The Federal Bureau of Investigation issued an arrest warrant against Laurean for unlawful flight to avoid prosecution on Sunday, said FBI officials in Charlotte. Bureau spokesman Newsom Summerlin said investigators do not have any reason to believe that Laurean has fled the country, although that remains a possibility.

The bus Laurean was riding was headed to Texas, Brown said, but authorities yet do not know if he continued along that route.

"Nowadays, with international travel, you just never know where a fugitive is going to end up," Summerlin said. "There is always the possibility that they could flee internationally."

An Onslow County sheriff's deputy suggested authorities might only be a couple hours behind Laurean, but Brown said he could not promise a specific time line.

"I can't promise that he'll be here tonight, but I do feel comfortable that his vacation will be short," Brown said. "His travel may be long, but we'll make sure he returns soon."

Brown expressed confidence that law enforcement agents could ensure safety if Laurean were caught in a public place.

Laurean lived in Jacksonville while stationed at Camp Lejeune but is from Clark County, Nev.

Shreveport is roughly 950 miles southwest of Jacksonville, two dozen miles from the Texas border and three hours east of Dallas.

Laurean disappeared from his house around 4:30 a.m. Friday after authorities intensified their search for Lauterbach. On Saturday, Brown said someone used Lauterbach's ATM card in a North Carolina city.

The Marine Corps, U.S. Marshals, Federal Bureau of Investigation, Naval Criminal Investigative Service and State Bureau of Investigation were assisting in the search, Brown said.

"We've got about every law enforcement agency that represents the American people involved in this manhunt," he said.
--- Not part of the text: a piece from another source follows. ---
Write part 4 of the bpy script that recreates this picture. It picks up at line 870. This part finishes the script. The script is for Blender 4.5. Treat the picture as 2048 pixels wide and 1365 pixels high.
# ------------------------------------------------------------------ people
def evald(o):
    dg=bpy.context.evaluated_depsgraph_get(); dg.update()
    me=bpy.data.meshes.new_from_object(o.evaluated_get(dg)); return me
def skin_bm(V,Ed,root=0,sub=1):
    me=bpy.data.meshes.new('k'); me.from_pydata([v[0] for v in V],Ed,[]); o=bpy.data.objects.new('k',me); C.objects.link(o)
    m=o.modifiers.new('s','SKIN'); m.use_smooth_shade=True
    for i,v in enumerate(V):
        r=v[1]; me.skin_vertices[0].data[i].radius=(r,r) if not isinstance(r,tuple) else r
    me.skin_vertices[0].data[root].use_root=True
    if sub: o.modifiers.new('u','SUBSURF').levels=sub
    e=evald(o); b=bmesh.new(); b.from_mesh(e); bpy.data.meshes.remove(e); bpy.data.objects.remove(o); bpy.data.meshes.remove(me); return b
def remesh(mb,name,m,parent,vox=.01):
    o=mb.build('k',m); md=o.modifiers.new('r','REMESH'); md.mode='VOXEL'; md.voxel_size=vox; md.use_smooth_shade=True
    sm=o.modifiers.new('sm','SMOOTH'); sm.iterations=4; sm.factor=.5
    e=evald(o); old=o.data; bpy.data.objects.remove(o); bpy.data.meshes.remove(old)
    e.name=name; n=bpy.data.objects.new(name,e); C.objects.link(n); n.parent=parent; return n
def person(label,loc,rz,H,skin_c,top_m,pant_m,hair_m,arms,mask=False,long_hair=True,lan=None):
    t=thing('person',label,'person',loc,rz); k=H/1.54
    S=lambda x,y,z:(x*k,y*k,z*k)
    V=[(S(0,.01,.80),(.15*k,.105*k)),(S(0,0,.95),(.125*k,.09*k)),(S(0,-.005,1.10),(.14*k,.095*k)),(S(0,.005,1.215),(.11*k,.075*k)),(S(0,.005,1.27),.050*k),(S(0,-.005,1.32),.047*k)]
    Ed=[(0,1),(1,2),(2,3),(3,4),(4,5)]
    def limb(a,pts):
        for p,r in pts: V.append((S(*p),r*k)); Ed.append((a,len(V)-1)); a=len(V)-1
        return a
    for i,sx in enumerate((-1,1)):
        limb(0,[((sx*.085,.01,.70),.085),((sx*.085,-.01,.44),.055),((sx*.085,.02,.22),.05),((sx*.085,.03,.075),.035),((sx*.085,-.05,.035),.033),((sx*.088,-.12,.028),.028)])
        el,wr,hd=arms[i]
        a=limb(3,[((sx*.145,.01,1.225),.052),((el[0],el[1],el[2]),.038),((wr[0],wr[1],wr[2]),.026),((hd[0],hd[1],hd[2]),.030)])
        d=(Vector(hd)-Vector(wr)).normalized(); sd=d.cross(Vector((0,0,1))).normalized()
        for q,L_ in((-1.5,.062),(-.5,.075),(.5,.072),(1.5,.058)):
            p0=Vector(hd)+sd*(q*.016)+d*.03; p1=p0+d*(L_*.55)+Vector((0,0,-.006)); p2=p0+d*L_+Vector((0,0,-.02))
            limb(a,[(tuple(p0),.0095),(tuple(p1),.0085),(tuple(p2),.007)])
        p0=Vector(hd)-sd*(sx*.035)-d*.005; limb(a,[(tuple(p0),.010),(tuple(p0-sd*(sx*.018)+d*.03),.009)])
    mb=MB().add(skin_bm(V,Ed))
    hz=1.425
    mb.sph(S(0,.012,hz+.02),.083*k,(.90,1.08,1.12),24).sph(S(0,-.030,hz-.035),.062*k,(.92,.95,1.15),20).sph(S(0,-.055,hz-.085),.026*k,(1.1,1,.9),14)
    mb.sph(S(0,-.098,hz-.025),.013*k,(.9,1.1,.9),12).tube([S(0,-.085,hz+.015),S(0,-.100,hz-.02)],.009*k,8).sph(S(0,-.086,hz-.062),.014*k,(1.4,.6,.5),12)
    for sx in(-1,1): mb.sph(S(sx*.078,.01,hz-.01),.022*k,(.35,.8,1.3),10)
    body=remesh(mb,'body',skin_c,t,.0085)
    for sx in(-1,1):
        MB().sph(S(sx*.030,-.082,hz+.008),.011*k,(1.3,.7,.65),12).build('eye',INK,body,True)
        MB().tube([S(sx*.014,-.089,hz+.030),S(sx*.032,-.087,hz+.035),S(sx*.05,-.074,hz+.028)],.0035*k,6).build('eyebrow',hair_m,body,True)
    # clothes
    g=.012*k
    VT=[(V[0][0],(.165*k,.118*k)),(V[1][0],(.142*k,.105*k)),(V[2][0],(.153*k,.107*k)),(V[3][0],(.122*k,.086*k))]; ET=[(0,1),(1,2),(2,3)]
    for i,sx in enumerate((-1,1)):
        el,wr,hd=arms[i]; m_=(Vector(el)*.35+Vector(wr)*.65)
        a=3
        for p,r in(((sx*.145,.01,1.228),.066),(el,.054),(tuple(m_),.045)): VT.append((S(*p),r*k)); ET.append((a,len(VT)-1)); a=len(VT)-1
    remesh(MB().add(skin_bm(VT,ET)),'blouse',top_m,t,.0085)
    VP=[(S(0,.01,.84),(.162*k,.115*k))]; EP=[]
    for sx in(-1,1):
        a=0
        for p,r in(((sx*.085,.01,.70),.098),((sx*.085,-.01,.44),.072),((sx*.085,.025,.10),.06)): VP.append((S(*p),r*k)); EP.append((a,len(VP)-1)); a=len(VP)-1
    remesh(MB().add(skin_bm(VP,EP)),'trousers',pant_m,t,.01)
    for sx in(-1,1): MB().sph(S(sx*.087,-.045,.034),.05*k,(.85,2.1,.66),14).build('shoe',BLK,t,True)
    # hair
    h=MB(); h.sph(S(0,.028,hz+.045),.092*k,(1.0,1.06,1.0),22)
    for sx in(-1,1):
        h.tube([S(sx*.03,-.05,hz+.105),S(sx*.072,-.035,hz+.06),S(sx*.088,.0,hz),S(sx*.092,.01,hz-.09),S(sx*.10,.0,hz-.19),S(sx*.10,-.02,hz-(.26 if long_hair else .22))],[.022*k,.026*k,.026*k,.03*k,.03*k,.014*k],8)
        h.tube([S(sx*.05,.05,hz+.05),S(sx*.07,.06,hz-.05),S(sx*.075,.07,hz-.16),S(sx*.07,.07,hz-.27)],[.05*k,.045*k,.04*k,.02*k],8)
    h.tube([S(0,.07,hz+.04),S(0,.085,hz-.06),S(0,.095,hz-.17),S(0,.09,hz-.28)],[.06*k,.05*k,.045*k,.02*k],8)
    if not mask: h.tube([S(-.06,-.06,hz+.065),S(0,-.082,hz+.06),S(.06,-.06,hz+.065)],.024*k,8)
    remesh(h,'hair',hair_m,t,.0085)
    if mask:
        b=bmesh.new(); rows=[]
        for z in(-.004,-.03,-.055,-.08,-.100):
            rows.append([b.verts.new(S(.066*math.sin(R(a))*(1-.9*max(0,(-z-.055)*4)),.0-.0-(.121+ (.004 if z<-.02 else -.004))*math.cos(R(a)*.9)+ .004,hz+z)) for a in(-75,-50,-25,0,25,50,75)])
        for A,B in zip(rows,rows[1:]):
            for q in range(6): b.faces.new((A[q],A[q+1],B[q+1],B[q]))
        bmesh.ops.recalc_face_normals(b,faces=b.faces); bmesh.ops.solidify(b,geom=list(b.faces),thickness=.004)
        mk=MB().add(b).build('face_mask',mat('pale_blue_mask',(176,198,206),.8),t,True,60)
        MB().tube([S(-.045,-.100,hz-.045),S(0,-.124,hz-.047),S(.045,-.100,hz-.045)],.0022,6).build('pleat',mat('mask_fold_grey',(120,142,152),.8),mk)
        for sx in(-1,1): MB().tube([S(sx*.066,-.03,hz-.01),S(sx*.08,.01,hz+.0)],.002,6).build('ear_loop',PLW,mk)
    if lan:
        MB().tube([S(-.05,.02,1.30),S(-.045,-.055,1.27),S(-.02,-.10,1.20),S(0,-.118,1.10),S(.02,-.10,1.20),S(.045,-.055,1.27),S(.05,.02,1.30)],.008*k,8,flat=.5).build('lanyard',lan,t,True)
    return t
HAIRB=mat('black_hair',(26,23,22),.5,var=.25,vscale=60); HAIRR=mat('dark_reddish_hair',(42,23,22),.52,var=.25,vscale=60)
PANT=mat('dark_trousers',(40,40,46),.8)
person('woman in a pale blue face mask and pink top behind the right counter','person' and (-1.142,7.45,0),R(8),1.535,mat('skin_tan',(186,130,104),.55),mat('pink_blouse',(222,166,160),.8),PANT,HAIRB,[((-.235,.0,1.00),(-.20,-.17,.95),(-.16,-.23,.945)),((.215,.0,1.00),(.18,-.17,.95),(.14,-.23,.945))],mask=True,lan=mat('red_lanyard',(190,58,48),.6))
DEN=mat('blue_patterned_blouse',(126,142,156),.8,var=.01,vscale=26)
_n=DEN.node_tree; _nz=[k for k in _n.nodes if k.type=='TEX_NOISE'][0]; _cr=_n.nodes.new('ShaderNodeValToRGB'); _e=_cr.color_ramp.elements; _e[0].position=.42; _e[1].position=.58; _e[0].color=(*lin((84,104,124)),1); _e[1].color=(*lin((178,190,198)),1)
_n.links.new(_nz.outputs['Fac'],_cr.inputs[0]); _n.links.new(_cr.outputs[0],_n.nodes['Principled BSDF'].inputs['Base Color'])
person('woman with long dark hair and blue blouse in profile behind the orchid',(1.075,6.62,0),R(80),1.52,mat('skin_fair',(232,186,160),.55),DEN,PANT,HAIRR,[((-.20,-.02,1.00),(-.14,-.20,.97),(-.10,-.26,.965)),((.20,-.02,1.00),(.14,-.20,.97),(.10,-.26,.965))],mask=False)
Lauterbach disappeared sometime after Dec. 14, not long after she met with military prosecutors to talk about moving forward with her  allegations that Laurean raped her. She first reported those charges against him to military officials in April.

Late last week, local authorities said they had indications the two had a "friendly relationship" and did not consider him a flight risk. Before he fled, Laurean refused to talk to the Onslow County Sheriff's Office, per his attorneys' advice. He left without telling his attorneys.

Lauterbach's uncle, Pete Stenier, denied that any kind of relationship existed between the two. Her attacker was the father of her child, Steiner said.

Lauterbach's relatives questioned whether military authorities made enough effort to protect her. Steiner said Lauterbach – stung by harassment that eventually forced her to move off base – decided to drop the case the week before she disappeared.

Paul Chiccarelli, the special agent in charge of NCIS at Camp Lejeune, said Marine commanders submitted requests in October to send the case to the military's version of a grand jury. A military protective order was automatically issued in May and renewed three times.

Lauterbach and Laurean served as personnel clerks in the same unit of the II Marine Expeditionary Force.

One of Lauterbach's roommates, Melinda Artzer, a former Marine, said Lauterbach confided in her about the alleged rape.

"She proceeded to tell me that she came home one night," Artzer said. "She was walking ... in the barracks parking lot, towards the barracks, and someone came out of the dark and attacked her."

Officials with the Women Veterans of America organization said the case of Lauterbach could create an impediment for female military personnel reporting future sexual attacks within the ranks.

"Unfortunately, women in today's military who have been sexually assaulted now have an added pressure to not go forth to report these crimes," Colleen Mussolino, the group's national commander, said in a release. "Their fears have been reinforced by today's horrendous events (which) have re-traumatized them."

Laurean's wife, Christina – whom Brown described as cooperative – turned a note left by her husband into the sheriff's office at 8 a.m. Friday. In the note, Laurean claimed Lauterbach had committed suicide in his home and then he buried her body in the back yard.

On Saturday, her burnt remains and those of her unborn child were excavated from a fire pit in Laurean's backyard.

"As well as I could see, the body was much charred," Brown said. "One of the things that will probably stick with me for a long time, and forever, is that little hand, the way those fingers were turned, that had been burned off the arm.

"That is bizarre. That is tragic. And it's disgusting."